Thursday, 4 June 2020

farce majeure

Tossing out more problematic catch-phrases and loaded buzzwords—this time Richard Nixon’s “silent majority,” Trump is lauding his militarily-enforced curfew and peace-keeping measures as the model for other governors and mayors to emulate when it comes to suppressing the people’s right to assembly and nonviolent activism.

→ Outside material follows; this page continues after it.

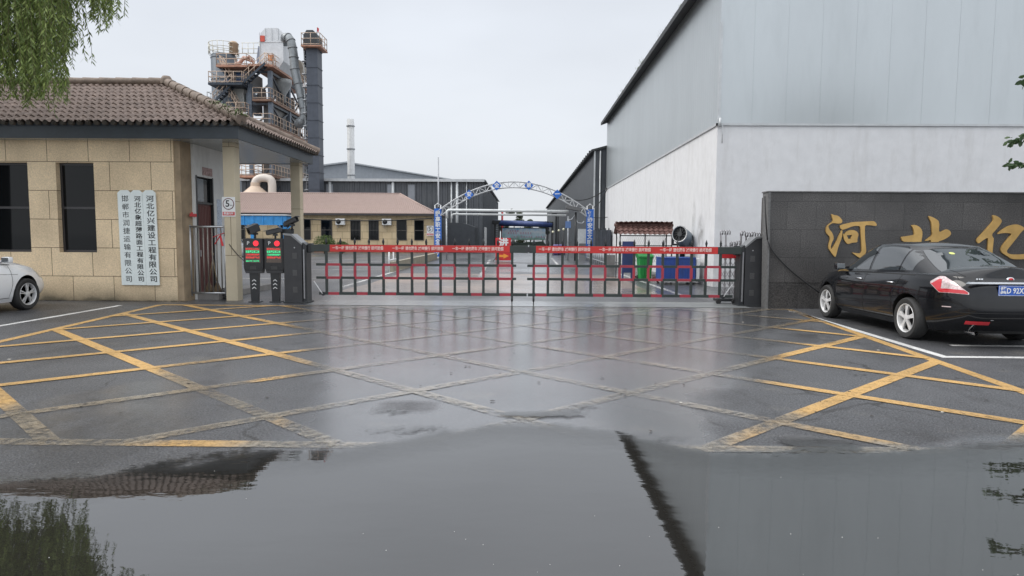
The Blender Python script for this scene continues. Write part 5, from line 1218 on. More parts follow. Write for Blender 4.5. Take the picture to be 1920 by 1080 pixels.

This mobilisation—loftily called Operation Thetis no less, presumably for her role as legitimising the reign of Zeus and defending him against a rising rebellion and coup-plotting on Mount Olympus—has garnered Trump resistance and criticism from both his current and former defence secretaries over his heavy-handed tactics and the wisdom of invoking the Insurrection Act to stop rallies. While pleading ignorance about the photo-op and the general impossibility of working in that dysfunctional regime are plausible excuses, his current minister who is contradicting Trump about the wisdom sending in the cavalry is not beyond reproach for letting the situation get as bad as it is—plus we’re sure that Mr. Esper wants to maintain morale and cohesion among the ranks, which are comprised of forty percent minority service members. As for retired General Mattis, it’s tempting to see breaking his silence now as anything but redeeming since he should have said something whilst he was still in a position to affect change, one can hope, like with all the other rehabilitated war criminals, that his willingness to criticise, even belatedly, might inspire others to do the same.